§ **The exercise**
Copy out all the records, word for word.

[Scene modeling code data]
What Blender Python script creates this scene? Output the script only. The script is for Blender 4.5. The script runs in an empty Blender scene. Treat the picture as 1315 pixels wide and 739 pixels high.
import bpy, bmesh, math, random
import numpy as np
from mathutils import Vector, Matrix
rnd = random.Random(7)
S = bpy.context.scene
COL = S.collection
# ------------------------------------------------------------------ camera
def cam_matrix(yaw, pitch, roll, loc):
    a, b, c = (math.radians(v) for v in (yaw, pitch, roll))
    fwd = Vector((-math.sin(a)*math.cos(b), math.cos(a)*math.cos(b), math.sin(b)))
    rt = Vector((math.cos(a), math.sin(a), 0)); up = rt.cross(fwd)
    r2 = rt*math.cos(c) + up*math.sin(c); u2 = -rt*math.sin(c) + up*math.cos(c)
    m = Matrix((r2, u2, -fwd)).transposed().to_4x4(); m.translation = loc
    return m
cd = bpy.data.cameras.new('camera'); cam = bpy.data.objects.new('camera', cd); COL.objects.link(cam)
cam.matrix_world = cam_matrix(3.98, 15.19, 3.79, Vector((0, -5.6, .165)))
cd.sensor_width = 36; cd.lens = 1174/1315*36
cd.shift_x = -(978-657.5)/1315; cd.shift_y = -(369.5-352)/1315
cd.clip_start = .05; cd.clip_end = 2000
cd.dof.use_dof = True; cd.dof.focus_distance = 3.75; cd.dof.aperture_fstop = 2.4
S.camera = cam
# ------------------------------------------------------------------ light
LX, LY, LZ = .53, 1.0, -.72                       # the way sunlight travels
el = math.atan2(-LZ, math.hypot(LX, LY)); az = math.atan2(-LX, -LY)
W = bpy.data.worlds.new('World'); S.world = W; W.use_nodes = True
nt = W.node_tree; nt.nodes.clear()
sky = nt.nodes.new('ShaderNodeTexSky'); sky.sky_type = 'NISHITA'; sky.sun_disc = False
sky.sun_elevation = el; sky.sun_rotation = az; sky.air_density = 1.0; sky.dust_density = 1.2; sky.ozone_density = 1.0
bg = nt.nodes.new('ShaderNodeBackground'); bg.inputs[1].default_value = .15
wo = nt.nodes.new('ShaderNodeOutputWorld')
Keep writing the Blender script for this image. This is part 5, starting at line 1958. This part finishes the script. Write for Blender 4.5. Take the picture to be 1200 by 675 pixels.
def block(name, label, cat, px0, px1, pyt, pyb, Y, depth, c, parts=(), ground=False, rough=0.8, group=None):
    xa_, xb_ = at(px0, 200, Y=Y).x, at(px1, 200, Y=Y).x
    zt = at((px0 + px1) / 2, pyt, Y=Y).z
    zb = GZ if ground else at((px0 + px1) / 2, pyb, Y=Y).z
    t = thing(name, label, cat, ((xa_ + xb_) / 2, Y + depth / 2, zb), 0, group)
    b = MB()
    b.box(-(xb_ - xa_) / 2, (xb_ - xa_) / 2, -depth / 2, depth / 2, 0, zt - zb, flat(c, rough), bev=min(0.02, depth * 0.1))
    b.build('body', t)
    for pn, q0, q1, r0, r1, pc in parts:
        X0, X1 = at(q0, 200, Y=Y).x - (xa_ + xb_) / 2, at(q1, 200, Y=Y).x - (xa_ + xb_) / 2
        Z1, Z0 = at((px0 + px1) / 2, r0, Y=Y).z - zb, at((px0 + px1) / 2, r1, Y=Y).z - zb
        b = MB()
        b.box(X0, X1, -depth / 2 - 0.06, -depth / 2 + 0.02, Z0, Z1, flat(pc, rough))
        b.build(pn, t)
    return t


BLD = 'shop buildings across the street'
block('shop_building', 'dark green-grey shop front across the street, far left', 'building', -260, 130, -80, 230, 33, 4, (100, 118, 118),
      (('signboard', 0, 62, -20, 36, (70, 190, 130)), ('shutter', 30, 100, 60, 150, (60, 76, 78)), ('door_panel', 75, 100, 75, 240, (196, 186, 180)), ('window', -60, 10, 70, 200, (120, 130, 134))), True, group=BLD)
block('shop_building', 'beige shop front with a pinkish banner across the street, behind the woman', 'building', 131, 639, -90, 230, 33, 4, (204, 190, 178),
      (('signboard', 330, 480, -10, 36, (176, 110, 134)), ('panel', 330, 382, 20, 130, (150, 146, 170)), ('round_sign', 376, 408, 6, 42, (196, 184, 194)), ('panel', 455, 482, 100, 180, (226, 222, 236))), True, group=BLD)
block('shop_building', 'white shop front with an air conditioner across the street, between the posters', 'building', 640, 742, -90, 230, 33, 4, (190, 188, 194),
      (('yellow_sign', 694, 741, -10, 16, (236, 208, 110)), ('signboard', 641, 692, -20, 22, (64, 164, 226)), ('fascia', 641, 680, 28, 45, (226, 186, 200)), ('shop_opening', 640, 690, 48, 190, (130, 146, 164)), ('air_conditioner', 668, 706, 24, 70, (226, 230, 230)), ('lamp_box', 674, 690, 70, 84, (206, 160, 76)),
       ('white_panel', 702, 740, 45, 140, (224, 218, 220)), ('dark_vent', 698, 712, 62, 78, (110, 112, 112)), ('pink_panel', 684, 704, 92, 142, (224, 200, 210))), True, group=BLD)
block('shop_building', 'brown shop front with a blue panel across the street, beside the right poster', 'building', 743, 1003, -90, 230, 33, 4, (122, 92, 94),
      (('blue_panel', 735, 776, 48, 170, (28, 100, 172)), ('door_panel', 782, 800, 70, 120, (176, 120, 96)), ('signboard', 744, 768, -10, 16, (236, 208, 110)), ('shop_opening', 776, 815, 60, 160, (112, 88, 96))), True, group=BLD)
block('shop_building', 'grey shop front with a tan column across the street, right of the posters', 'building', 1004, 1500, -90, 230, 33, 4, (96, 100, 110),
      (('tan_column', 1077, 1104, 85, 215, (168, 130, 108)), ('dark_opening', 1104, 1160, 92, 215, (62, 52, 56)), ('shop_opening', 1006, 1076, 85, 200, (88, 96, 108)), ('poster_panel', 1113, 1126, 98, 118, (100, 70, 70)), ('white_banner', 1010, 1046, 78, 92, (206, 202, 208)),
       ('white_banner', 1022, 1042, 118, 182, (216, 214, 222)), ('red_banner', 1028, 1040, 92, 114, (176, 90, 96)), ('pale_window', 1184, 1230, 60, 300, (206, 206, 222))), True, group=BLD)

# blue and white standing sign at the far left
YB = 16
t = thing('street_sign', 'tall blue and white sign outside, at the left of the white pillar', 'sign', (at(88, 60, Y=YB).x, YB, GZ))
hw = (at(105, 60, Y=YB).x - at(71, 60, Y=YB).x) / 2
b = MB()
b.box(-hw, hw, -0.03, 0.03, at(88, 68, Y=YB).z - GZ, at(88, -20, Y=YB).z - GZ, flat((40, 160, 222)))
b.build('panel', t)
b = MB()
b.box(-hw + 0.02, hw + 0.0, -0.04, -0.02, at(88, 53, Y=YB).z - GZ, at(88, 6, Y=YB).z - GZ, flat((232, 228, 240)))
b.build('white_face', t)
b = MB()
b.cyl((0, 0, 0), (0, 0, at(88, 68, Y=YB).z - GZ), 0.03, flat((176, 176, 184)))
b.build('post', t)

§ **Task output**
What Blender Python script creates this scene? Output the script only. The script is for Blender 4.5. The script runs in an empty Blender scene. Treat the picture as 1315 pixels wide and 739 pixels high.
import bpy, bmesh, math, random
import numpy as np
from mathutils import Vector, Matrix
rnd = random.Random(7)
S = bpy.context.scene
COL = S.collection
# ------------------------------------------------------------------ camera
def cam_matrix(yaw, pitch, roll, loc):
    a, b, c = (math.radians(v) for v in (yaw, pitch, roll))
    fwd = Vector((-math.sin(a)*math.cos(b), math.cos(a)*math.cos(b), math.sin(b)))
    rt = Vector((math.cos(a), math.sin(a), 0)); up = rt.cross(fwd)
    r2 = rt*math.cos(c) + up*math.sin(c); u2 = -rt*math.sin(c) + up*math.cos(c)
    m = Matrix((r2, u2, -fwd)).transposed().to_4x4(); m.translation = loc
    return m
cd = bpy.data.cameras.new('camera'); cam = bpy.data.objects.new('camera', cd); COL.objects.link(cam)
cam.matrix_world = cam_matrix(3.98, 15.19, 3.79, Vector((0, -5.6, .165)))
cd.sensor_width = 36; cd.lens = 1174/1315*36
cd.shift_x = -(978-657.5)/1315; cd.shift_y = -(369.5-352)/1315
cd.clip_start = .05; cd.clip_end = 2000
cd.dof.use_dof = True; cd.dof.focus_distance = 3.75; cd.dof.aperture_fstop = 2.4
S.camera = cam
# ------------------------------------------------------------------ light
LX, LY, LZ = .53, 1.0, -.72                       # the way sunlight travels
el = math.atan2(-LZ, math.hypot(LX, LY)); az = math.atan2(-LX, -LY)
W = bpy.data.worlds.new('World'); S.world = W; W.use_nodes = True
nt = W.node_tree; nt.nodes.clear()
sky = nt.nodes.new('ShaderNodeTexSky'); sky.sky_type = 'NISHITA'; sky.sun_disc = False
sky.sun_elevation = el; sky.sun_rotation = az; sky.air_density = 1.0; sky.dust_density = 1.2; sky.ozone_density = 1.0
bg = nt.nodes.new('ShaderNodeBackground'); bg.inputs[1].default_value = .15
wo = nt.nodes.new('ShaderNodeOutputWorld')
Keep writing the Blender script for this image. This is part 5, starting at line 1958. This part finishes the script. Write for Blender 4.5. Take the picture to be 1200 by 675 pixels.
def block(name, label, cat, px0, px1, pyt, pyb, Y, depth, c, parts=(), ground=False, rough=0.8, group=None):
    xa_, xb_ = at(px0, 200, Y=Y).x, at(px1, 200, Y=Y).x
    zt = at((px0 + px1) / 2, pyt, Y=Y).z
    zb = GZ if ground else at((px0 + px1) / 2, pyb, Y=Y).z
    t = thing(name, label, cat, ((xa_ + xb_) / 2, Y + depth / 2, zb), 0, group)
    b = MB()
    b.box(-(xb_ - xa_) / 2, (xb_ - xa_) / 2, -depth / 2, depth / 2, 0, zt - zb, flat(c, rough), bev=min(0.02, depth * 0.1))
    b.build('body', t)
    for pn, q0, q1, r0, r1, pc in parts:
        X0, X1 = at(q0, 200, Y=Y).x - (xa_ + xb_) / 2, at(q1, 200, Y=Y).x - (xa_ + xb_) / 2
        Z1, Z0 = at((px0 + px1) / 2, r0, Y=Y).z - zb, at((px0 + px1) / 2, r1, Y=Y).z - zb
        b = MB()
        b.box(X0, X1, -depth / 2 - 0.06, -depth / 2 + 0.02, Z0, Z1, flat(pc, rough))
        b.build(pn, t)
    return t


BLD = 'shop buildings across the street'
block('shop_building', 'dark green-grey shop front across the street, far left', 'building', -260, 130, -80, 230, 33, 4, (100, 118, 118),
      (('signboard', 0, 62, -20, 36, (70, 190, 130)), ('shutter', 30, 100, 60, 150, (60, 76, 78)), ('door_panel', 75, 100, 75, 240, (196, 186, 180)), ('window', -60, 10, 70, 200, (120, 130, 134))), True, group=BLD)
block('shop_building', 'beige shop front with a pinkish banner across the street, behind the woman', 'building', 131, 639, -90, 230, 33, 4, (204, 190, 178),
      (('signboard', 330, 480, -10, 36, (176, 110, 134)), ('panel', 330, 382, 20, 130, (150, 146, 170)), ('round_sign', 376, 408, 6, 42, (196, 184, 194)), ('panel', 455, 482, 100, 180, (226, 222, 236))), True, group=BLD)
block('shop_building', 'white shop front with an air conditioner across the street, between the posters', 'building', 640, 742, -90, 230, 33, 4, (190, 188, 194),
      (('yellow_sign', 694, 741, -10, 16, (236, 208, 110)), ('signboard', 641, 692, -20, 22, (64, 164, 226)), ('fascia', 641, 680, 28, 45, (226, 186, 200)), ('shop_opening', 640, 690, 48, 190, (130, 146, 164)), ('air_conditioner', 668, 706, 24, 70, (226, 230, 230)), ('lamp_box', 674, 690, 70, 84, (206, 160, 76)),
       ('white_panel', 702, 740, 45, 140, (224, 218, 220)), ('dark_vent', 698, 712, 62, 78, (110, 112, 112)), ('pink_panel', 684, 704, 92, 142, (224, 200, 210))), True, group=BLD)
block('shop_building', 'brown shop front with a blue panel across the street, beside the right poster', 'building', 743, 1003, -90, 230, 33, 4, (122, 92, 94),
      (('blue_panel', 735, 776, 48, 170, (28, 100, 172)), ('door_panel', 782, 800, 70, 120, (176, 120, 96)), ('signboard', 744, 768, -10, 16, (236, 208, 110)), ('shop_opening', 776, 815, 60, 160, (112, 88, 96))), True, group=BLD)
block('shop_building', 'grey shop front with a tan column across the street, right of the posters', 'building', 1004, 1500, -90, 230, 33, 4, (96, 100, 110),
      (('tan_column', 1077, 1104, 85, 215, (168, 130, 108)), ('dark_opening', 1104, 1160, 92, 215, (62, 52, 56)), ('shop_opening', 1006, 1076, 85, 200, (88, 96, 108)), ('poster_panel', 1113, 1126, 98, 118, (100, 70, 70)), ('white_banner', 1010, 1046, 78, 92, (206, 202, 208)),
       ('white_banner', 1022, 1042, 118, 182, (216, 214, 222)), ('red_banner', 1028, 1040, 92, 114, (176, 90, 96)), ('pale_window', 1184, 1230, 60, 300, (206, 206, 222))), True, group=BLD)

# blue and white standing sign at the far left
YB = 16
t = thing('street_sign', 'tall blue and white sign outside, at the left of the white pillar', 'sign', (at(88, 60, Y=YB).x, YB, GZ))
hw = (at(105, 60, Y=YB).x - at(71, 60, Y=YB).x) / 2
b = MB()
b.box(-hw, hw, -0.03, 0.03, at(88, 68, Y=YB).z - GZ, at(88, -20, Y=YB).z - GZ, flat((40, 160, 222)))
b.build('panel', t)
b = MB()
b.box(-hw + 0.02, hw + 0.0, -0.04, -0.02, at(88, 53, Y=YB).z - GZ, at(88, 6, Y=YB).z - GZ, flat((232, 228, 240)))
b.build('white_face', t)
b = MB()
b.cyl((0, 0, 0), (0, 0, at(88, 68, Y=YB).z - GZ), 0.03, flat((176, 176, 184)))
b.build('post', t)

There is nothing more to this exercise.